PROBLEM DESCRIPTION:
Without the pictures, repeat the listing character for character.

AVAILABLE DATA:
++++++
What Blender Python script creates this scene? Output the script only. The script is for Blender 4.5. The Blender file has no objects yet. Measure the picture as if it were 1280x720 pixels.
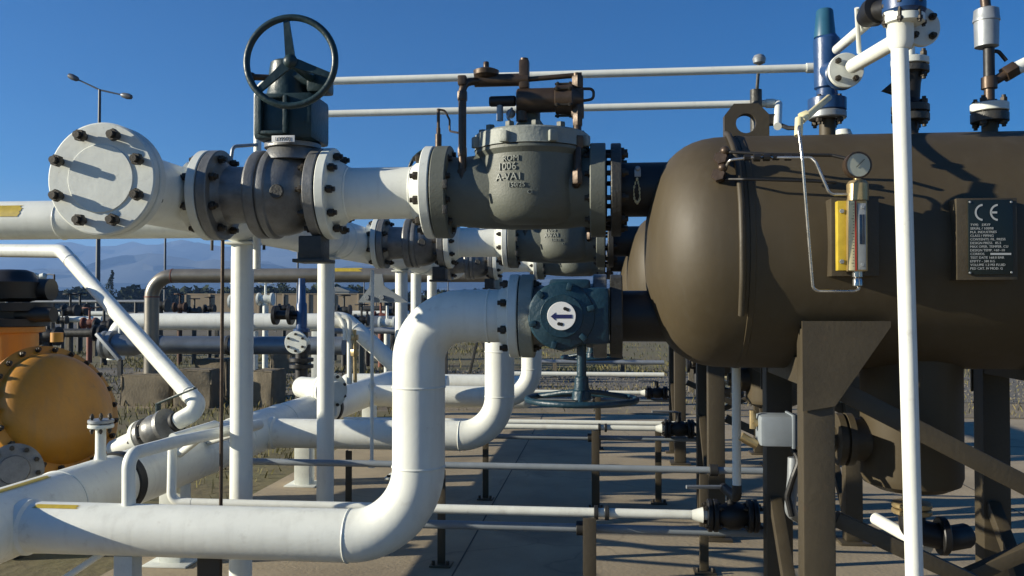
import bpy, bmesh, math, random
from mathutils import Vector as V, Matrix, Quaternion
rnd = random.Random(7)
C = bpy.data.collections.new("station"); bpy.context.scene.collection.children.link(C)
# ------------------------------------------------------------------ camera
F = 1100.0; CAM = V((0, 0, 1.6))
YAW = math.atan(115 / F); PIT = math.atan(23 / F)
RT = V((math.cos(YAW), math.sin(YAW), 0))
FW = V((-math.sin(YAW) * math.cos(PIT), math.cos(YAW) * math.cos(PIT), math.sin(PIT)))
UP = RT.cross(FW)
def ray(px, py): return FW + RT * ((px - 640) / F) - UP * ((py - 360) / F)
def U(px, py, Y):                      # point of the photo at depth plane Y (metres)
    d = ray(px, py); return CAM + d * (Y / d.y)
def Uz(px, py, Z):
    d = ray(px, py); return CAM + d * ((Z - CAM.z) / d.z)
def M(n, Y): return n * Y / F          # rough metres of n photo pixels at Y
scn = bpy.context.scene
cd = bpy.data.cameras.new("camera"); cam = bpy.data.objects.new("camera", cd); C.objects.link(cam)
cam.matrix_world = Matrix((( RT.x, UP.x, -FW.x, CAM.x), (RT.y, UP.y, -FW.y, CAM.y), (RT.z, UP.z, -FW.z, CAM.z), (0, 0, 0, 1)))
cd.sensor_width = 36; cd.lens = 36 * F / 1280; cd.clip_start = 0.05; cd.clip_end = 30000
scn.camera = cam
# ------------------------------------------------------------------ light
EL = math.radians(16.5); AZ = V((-0.96, -0.25, 0)).normalized()
S = AZ * math.cos(EL) + V((0, 0, math.sin(EL)))
ld = bpy.data.lights.new("sun", 'SUN'); ld.energy = 5.0; ld.angle = math.radians(0.5); ld.color = (1, 0.925, 0.76)
lo = bpy.data.objects.new("sun", ld); C.objects.link(lo); lo.rotation_euler = S.to_track_quat('Z', 'Y').to_euler(); lo.location = (-20, -5, 30)
w = bpy.data.worlds.new("World"); scn.world = w; w.use_nodes = True
nt = w.node_tree; bg = nt.nodes['Background']; sk = nt.nodes.new('ShaderNodeTexSky'); sk.sky_type = 'NISHITA'
sk.sun_disc = False; sk.sun_elevation = EL; sk.sun_rotation = math.atan2(AZ.x, AZ.y)
sk.air_density = 1.0; sk.dust_density = 0.0; sk.ozone_density = 4.0; sk.altitude = 600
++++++
SOLVED PROBLEM:
What Blender Python script creates this scene? Output the script only. The script is for Blender 4.5. The Blender file has no objects yet. Measure the picture as if it were 1280x720 pixels.
import bpy, bmesh, math, random
from mathutils import Vector as V, Matrix, Quaternion
rnd = random.Random(7)
C = bpy.data.collections.new("station"); bpy.context.scene.collection.children.link(C)
# ------------------------------------------------------------------ camera
F = 1100.0; CAM = V((0, 0, 1.6))
YAW = math.atan(115 / F); PIT = math.atan(23 / F)
RT = V((math.cos(YAW), math.sin(YAW), 0))
FW = V((-math.sin(YAW) * math.cos(PIT), math.cos(YAW) * math.cos(PIT), math.sin(PIT)))
UP = RT.cross(FW)
def ray(px, py): return FW + RT * ((px - 640) / F) - UP * ((py - 360) / F)
def U(px, py, Y):                      # point of the photo at depth plane Y (metres)
    d = ray(px, py); return CAM + d * (Y / d.y)
def Uz(px, py, Z):
    d = ray(px, py); return CAM + d * ((Z - CAM.z) / d.z)
def M(n, Y): return n * Y / F          # rough metres of n photo pixels at Y
scn = bpy.context.scene
cd = bpy.data.cameras.new("camera"); cam = bpy.data.objects.new("camera", cd); C.objects.link(cam)
cam.matrix_world = Matrix((( RT.x, UP.x, -FW.x, CAM.x), (RT.y, UP.y, -FW.y, CAM.y), (RT.z, UP.z, -FW.z, CAM.z), (0, 0, 0, 1)))
cd.sensor_width = 36; cd.lens = 36 * F / 1280; cd.clip_start = 0.05; cd.clip_end = 30000
scn.camera = cam
# ------------------------------------------------------------------ light
EL = math.radians(16.5); AZ = V((-0.96, -0.25, 0)).normalized()
S = AZ * math.cos(EL) + V((0, 0, math.sin(EL)))
ld = bpy.data.lights.new("sun", 'SUN'); ld.energy = 5.0; ld.angle = math.radians(0.5); ld.color = (1, 0.925, 0.76)
lo = bpy.data.objects.new("sun", ld); C.objects.link(lo); lo.rotation_euler = S.to_track_quat('Z', 'Y').to_euler(); lo.location = (-20, -5, 30)
w = bpy.data.worlds.new("World"); scn.world = w; w.use_nodes = True
nt = w.node_tree; bg = nt.nodes['Background']; sk = nt.nodes.new('ShaderNodeTexSky'); sk.sky_type = 'NISHITA'
sk.sun_disc = False; sk.sun_elevation = EL; sk.sun_rotation = math.atan2(AZ.x, AZ.y)
sk.air_density = 1.0; sk.dust_density = 0.0; sk.ozone_density = 4.0; sk.altitude = 600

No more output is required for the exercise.